White Papers

Countering Disinformation in the United States

By Cyberspace Solarium Commission

The white paper specifies 7 recommendations to diminish the prevalence of and build greater individual and societal resilience to disinformation and malign foreign influence.

In its March 2020 final report, the U.S. Cyberspace Solarium Commission called on the U.S. government to promote digital literacy, civic education, and public awareness in order to build societal resilience to foreign malign cyber-enabled information operations. As the scourge of disinformation swept across the globe and expanded its scope beyond elections, the Commission decided to conduct a deeper examination of cyber-enabled disinformation and propose steps that the United States could take to begin building greater resilience to disinformation, particularly from foreign actors.
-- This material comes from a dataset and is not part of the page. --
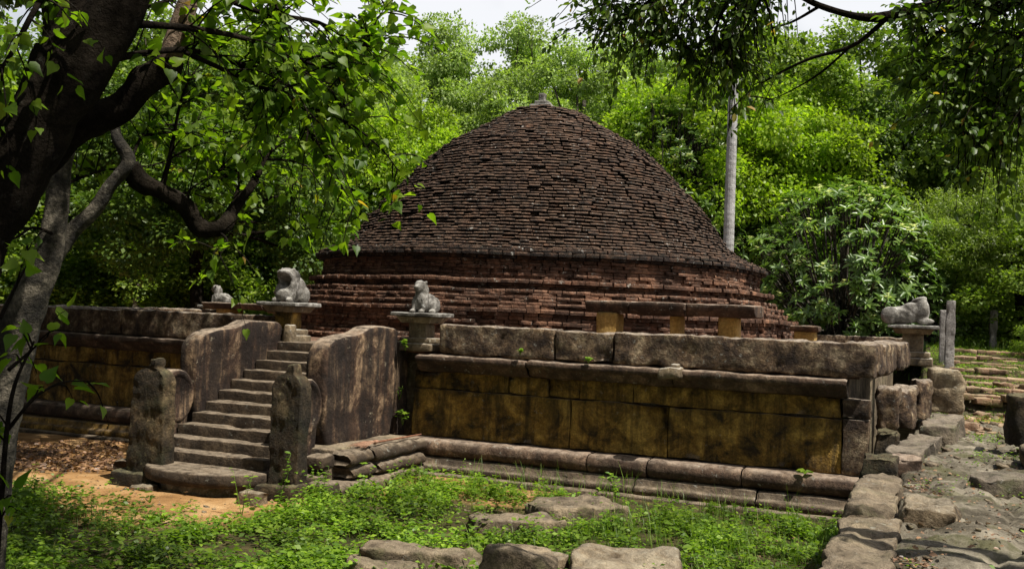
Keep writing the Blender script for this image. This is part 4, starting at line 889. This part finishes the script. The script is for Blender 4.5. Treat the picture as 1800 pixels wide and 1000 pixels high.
limb(T1, 'trunk', [(-190, 1500, 5.2, .24), (-150, 1000, 5.2, .21), (-110, 700, 5.2, .195), (-55, 430, 5.2, .185), (5, 330, 5.2, .18), (52, 245, 5.2, .175), (95, 165, 5.2, .16), (112, 90, 5.2, .13)], 'darkbark', 22, bump=.10)
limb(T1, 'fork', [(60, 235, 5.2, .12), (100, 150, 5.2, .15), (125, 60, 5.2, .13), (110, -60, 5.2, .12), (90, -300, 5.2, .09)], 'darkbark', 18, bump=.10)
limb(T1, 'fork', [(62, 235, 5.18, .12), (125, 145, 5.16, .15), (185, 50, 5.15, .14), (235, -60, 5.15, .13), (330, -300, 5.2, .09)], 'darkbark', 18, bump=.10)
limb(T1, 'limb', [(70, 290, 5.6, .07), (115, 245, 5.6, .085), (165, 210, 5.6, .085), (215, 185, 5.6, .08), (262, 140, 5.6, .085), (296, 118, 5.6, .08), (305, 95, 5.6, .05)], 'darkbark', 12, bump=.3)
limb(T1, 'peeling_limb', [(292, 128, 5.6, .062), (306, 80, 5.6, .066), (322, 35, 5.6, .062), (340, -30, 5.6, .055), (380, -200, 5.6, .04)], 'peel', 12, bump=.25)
twigs(T1, [([(235, 42, 5.2), (330, 50, 5.4), (430, 68, 5.7), (520, 105, 6), (600, 122, 6.3), (660, 120, 6.6)], .022), ([(172, 110, 5.2), (230, 98, 5.3), (320, 88, 5.5), (400, 105, 5.8), (470, 150, 6), (520, 200, 6.2), (560, 262, 6.3)], .024),
           ([(325, 92, 5.5), (420, 135, 5.8), (520, 180, 6.1), (610, 215, 6.3), (670, 262, 6.5), (700, 300, 6.5)], .014), ([(340, -30, 5.6), (450, 20, 5.9), (560, 40, 6.1), (630, 80, 6.3), (670, 60, 6.5)], .018),
           ([(380, -80, 5.6), (480, 0, 5.8), (495, 90, 5.9), (520, 190, 6), (575, 280, 6.1), (625, 370, 6.2)], .010), ([(110, -60, 5.2), (60, 20, 4.9), (10, 110, 4.8), (-40, 160, 4.8)], .02), ([(185, 40, 5.2), (300, 0, 5.7), (400, -20, 6.), (520, 20, 6.3)], .015),
           ([(400, 108, 5.8), (500, 130, 6), (570, 175, 6.2), (620, 190, 6.5)], .010), ([(520, 105, 6), (600, 90, 6.3), (640, 50, 6.6), (690, 10, 6.8)], .010)],
      19, .46, .068, 10, 'darkbark', 'heart', HEART, .95, seed=3, droop=.2, spread=.9)
p0 = Dp(0, 900, 7.)
T2 = thing('leaning_tree', 'pale ringed-bark tree at the left with two stems, rising from behind the low leaves', 'tree', (p0.x, p0.y, gz(p0.x, p0.y)))
limb(T2, 'trunk', [(-60, 1100, 7., .20), (-20, 800, 7., .17), (15, 640, 7., .145), (45, 540, 7., .135), (80, 460, 7., .10), (98, 380, 7., .08), (106, 300, 7., .07), (120, 240, 7, .065), (140, 100, 7.2, .06), (150, -100, 7.4, .05)], 'bark', 16, bump=.1)
limb(T2, 'limb', [(70, 490, 7.05, .08), (120, 415, 7.1, .06), (160, 375, 7.1, .055), (192, 330, 7.1, .048), (225, 285, 7.1, .052), (205, 240, 7.1, .04), (200, 180, 7.3, .03)], 'bark', 12)
limb(T2, 'limb', [(225, 295, 7.15, .085), (245, 318, 7.2, .075), (285, 338, 7.3, .06), (325, 362, 7.4, .065), (352, 400, 7.5, .07), (390, 400, 7.5, .06), (412, 365, 7.6, .045), (440, 330, 7.6, .035), (455, 300, 7.7, .025)], 'darkbark', 12, bump=.25)
twigs(T2, [([(283, 336, 7.3), (300, 270, 7.3), (315, 190, 7.2), (335, 130, 7.1)], .022), ([(452, 310, 7.6), (470, 275, 7.7), (500, 245, 7.8), (545, 232, 8.)], .02), ([(470, 280, 7.7), (520, 285, 7.9), (580, 312, 8.1)], .013), ([(412, 365, 7.6), (420, 310, 7.7), (410, 280, 7.8)], .02),
           ([(340, 385, 7.4), (330, 340, 7.4), (370, 310, 7.5), (400, 290, 7.6)], .012), ([(225, 290, 7.1), (260, 230, 7.3), (330, 220, 7.5), (420, 240, 7.8)], .014), ([(380, 402, 7.5), (400, 425, 7.4), (385, 450, 7.3)], .012), ([(110, 420, 7), (60, 400, 6.8), (20, 420, 6.6), (-30, 400, 6.5)], .015),
           ([(100, 330, 7), (180, 300, 7.4), (270, 290, 7.8), (340, 260, 8.2)], .012), ([(300, 345, 7.3), (360, 330, 7.6), (430, 300, 8.), (520, 330, 8.4)], .012)],
      19, .55, .074, 11, 'darkbark', 'heart', HEART, .8, seed=4, droop=.1, spread=1.)
p0 = Dp(30, 760, 5.2)
T3 = thing('leafy_sapling', 'broad-leaved sapling low at the left border, its leaves hanging before the dark wall', 'sapling', (p0.x, p0.y, gz(p0.x, p0.y)))
twigs(T3, [([(-20, 1150, 4.9), (0, 900, 4.9), (20, 700, 4.9), (60, 600, 5.)], .02), ([(10, 760, 4.9), (60, 700, 4.9), (110, 672, 5.), (165, 670, 5.1)], .010), ([(15, 650, 4.9), (50, 620, 5.), (85, 590, 5.1)], .01), ([(0, 560, 4.9), (30, 500, 5), (60, 440, 5)], .01)],
      6.0, .28, .085, 5, 'darkbark', 'heart', HEART, .85, seed=5, spread=.7)
p0 = Vector((6.5, -6.5, .9))
T4 = thing('overhanging_tree', 'tree whose dark bare branch and hanging leaves reach in over the top right corner', 'tree', p0)
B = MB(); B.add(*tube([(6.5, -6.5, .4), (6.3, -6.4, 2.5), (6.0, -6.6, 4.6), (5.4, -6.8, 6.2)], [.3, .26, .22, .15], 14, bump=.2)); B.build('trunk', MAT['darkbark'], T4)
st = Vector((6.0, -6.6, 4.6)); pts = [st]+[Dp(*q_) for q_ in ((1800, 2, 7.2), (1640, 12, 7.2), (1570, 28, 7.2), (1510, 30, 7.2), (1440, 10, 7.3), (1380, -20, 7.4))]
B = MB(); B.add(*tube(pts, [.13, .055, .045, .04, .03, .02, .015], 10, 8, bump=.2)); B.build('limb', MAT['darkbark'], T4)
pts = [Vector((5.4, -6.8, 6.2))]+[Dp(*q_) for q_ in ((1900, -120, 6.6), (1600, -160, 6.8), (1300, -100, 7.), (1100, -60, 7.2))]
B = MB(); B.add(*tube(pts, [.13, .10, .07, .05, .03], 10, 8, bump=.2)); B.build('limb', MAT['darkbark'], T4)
nl = twigs(T4, [([(1560, 32, 7.2), (1500, 80, 7.3), (1420, 105, 7.4), (1350, 140, 7.5), (1300, 175, 7.6)], .018), ([(1500, 78, 7.3), (1440, 130, 7.4), (1380, 165, 7.5), (1340, 180, 7.6)], .010),
           ([(1440, 12, 7.3), (1390, 40, 7.4), (1330, 60, 7.5), (1270, 110, 7.5)], .012), ([(1640, 12, 7.2), (1590, -20, 7.2), (1480, -40, 7.3), (1330, -30, 7.4)], .02)],
      3., .45, .07, 5, 'darkbark', 'hang', LEAFF, .55, seed=6, droop=.8)
twigs(T4, [([(1500, -120, 6.9), (1330, -40, 7.1), (1270, 20, 7.2), (1260, 80, 7.3), (1290, 120, 7.4)], .02), ([(1300, -100, 7.), (1180, -30, 7.2), (1120, 20, 7.3), (1060, 60, 7.4)], .02), ([(1350, -60, 7.), (1220, -10, 7.2), (1190, 50, 7.3), (1210, 90, 7.4)], .015),
           ([(1400, -80, 7.), (1350, -20, 7.1), (1320, 30, 7.2), (1290, 90, 7.3)], .015), ([(1200, -60, 7.1), (1100, -40, 7.2), (1040, 0, 7.3)], .012), ([(1250, -60, 7.1), (1160, 0, 7.2), (1150, 60, 7.3)], .012), ([(1340, -60, 7.1), (1300, 0, 7.2), (1270, 60, 7.3), (1280, 100, 7.4)], .012)],
      44., .42, .062, 15, 'darkbark', 'hang', LEAFF, .55, seed=7, droop=.45, start=.1, spread=1.)
twigs(T4, [([(1950, -60, 6.8), (1800, 60, 6.9), (1700, 120, 7.), (1640, 150, 7.)], .02), ([(1950, 0, 6.8), (1820, 120, 6.9), (1740, 180, 7.), (1680, 220, 7.)], .02), ([(1950, -100, 6.8), (1800, 0, 6.9), (1700, 50, 7), (1620, 60, 7.)], .02),
           ([(1980, 60, 6.7), (1860, 160, 6.8), (1780, 210, 6.9), (1740, 250, 7.)], .02), ([(1850, -80, 6.8), (1720, -20, 6.9), (1620, 10, 7)], .015), ([(1960, 20, 6.9), (1800, 110, 7.2), (1700, 170, 7.4), (1670, 200, 7.4)], .02)],
      50., .45, .064, 16, 'darkbark', 'hang', LEAFF, .65, seed=8, droop=.4, start=.05, spread=1.)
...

While many facets of the Commission’s original strategy of “layered cyber deterrence” can be applied in the context of combating cyber-enabled disinformation, further action is needed from policymakers and lawmakers to enable the United States to better prevent, withstand, and respond to disinformation.

The white paper is the result of research and deliberation by Commission staff and commissioners and specifies seven recommendations to both diminish the prevalence of disinformation in the information ecosystem and build greater individual and societal resilience to disinformation and malign foreign influence:

  1. Congress should establish a Civic Education Task Force, enable greater access to civic education resources, and raise public awareness about foreign disinformation.
  2. Congress should ensure material support to non-governmental disinformation researchers.
  3. Congress should fund the Department of Justice to provide grants to nonprofit centers seeking to identify, expose, and explain malign foreign influence campaigns to the American public.
  4. Congress should create a capability within DHS to actively monitor foreign disinformation.
  5. Congress should create a grants program at the Department of Homeland Security designed to equip SLTT governments with the personnel and resources necessary to identify foreign disinformation campaigns and incorporate countermeasures into public communications strategies.
  6. Congress should reform the Foreign Agents Registration Act and direct the Federal Communications Commission to introduce new regulations in order to improve media ownership transparency in the United States.
  7. Congress should grant a federal entity the authority to publish and enforce transparency guidelines for social media platforms.